With the collapse of the Soviet Union in 1991, Western nations believed conventional wars were at an end. They cut their defense budgets dramatically. All that remained were “asymmetrical wars,” i.e. those waged by states against non-state actors.
Deterrence strategies that had been developed to avoid nuclear war were adapted to the asymmetrical battlefield, Baratz says. The stronger side would employ its superior technology. Terms such as “precision-guided munitions” and “shock and awe” became standard.
Israel was initially unaffected by postmodern military ideas, only to be overwhelmed by them in the 1990s with the onset of the Oslo Accords and the “peace process.” Ideas advanced by Israeli Foreign Minister Shimon Peres, in which technology made territory obsolete, were embraced by the national-security establishment, he says.
The Second Lebanon War, or what Baratz calls “the worst military campaign Israel had ever waged,” saw postmodern ideas in action. Two formal commissions charged with examining the IDF’s failure in that war identified misguided military doctrine as the cause.
One of the commissions was headed by former IDF Chief of Staff Dan Shomron. Shomron, complaining of a military approach producing “effects” vs. targeting the enemy’s capabilities, groused, “We used to hit the enemy on the head with a club—and then he felt the effects.”

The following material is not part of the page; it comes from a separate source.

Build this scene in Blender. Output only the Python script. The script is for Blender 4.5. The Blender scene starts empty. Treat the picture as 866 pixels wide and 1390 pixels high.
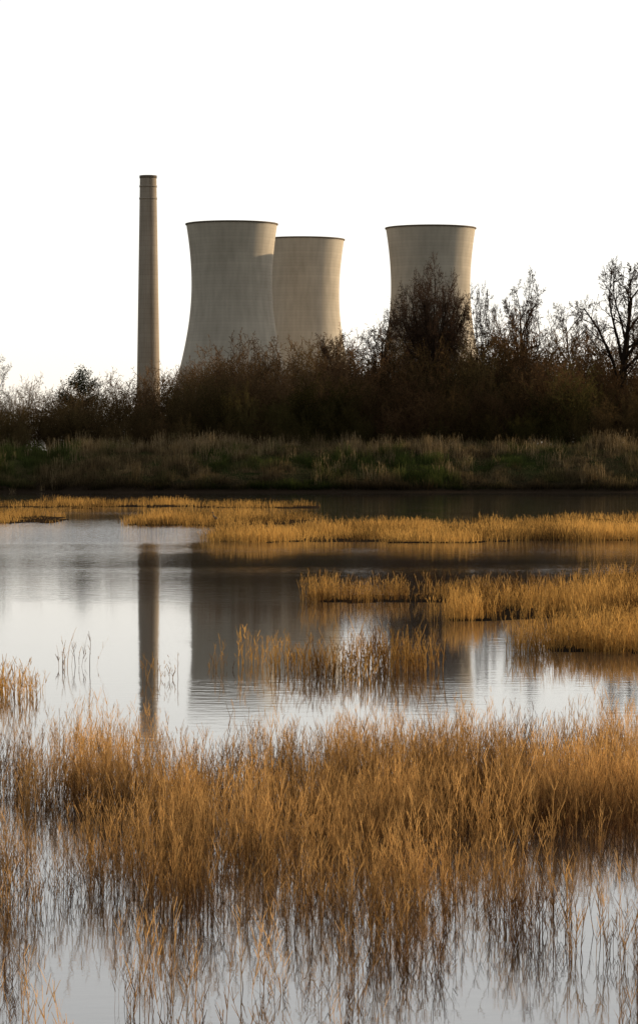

Notes Baratz, “The postmodern IDF’s approach was to try to reach the ‘effects’ stage without the intermediate clubbing phase, which, unsurprisingly, turned out not to work in the real world.”
Despite the commissions’ findings, nothing changed after the Second Lebanon War as the people responsible for the debacle were left in charge.
Baratz worries that the lessons of Oct. 7 also aren’t being absorbed. The recently released Nagel Commission report, which made recommendations for the IDF’s future budget and force buildup, has proven a disappointment.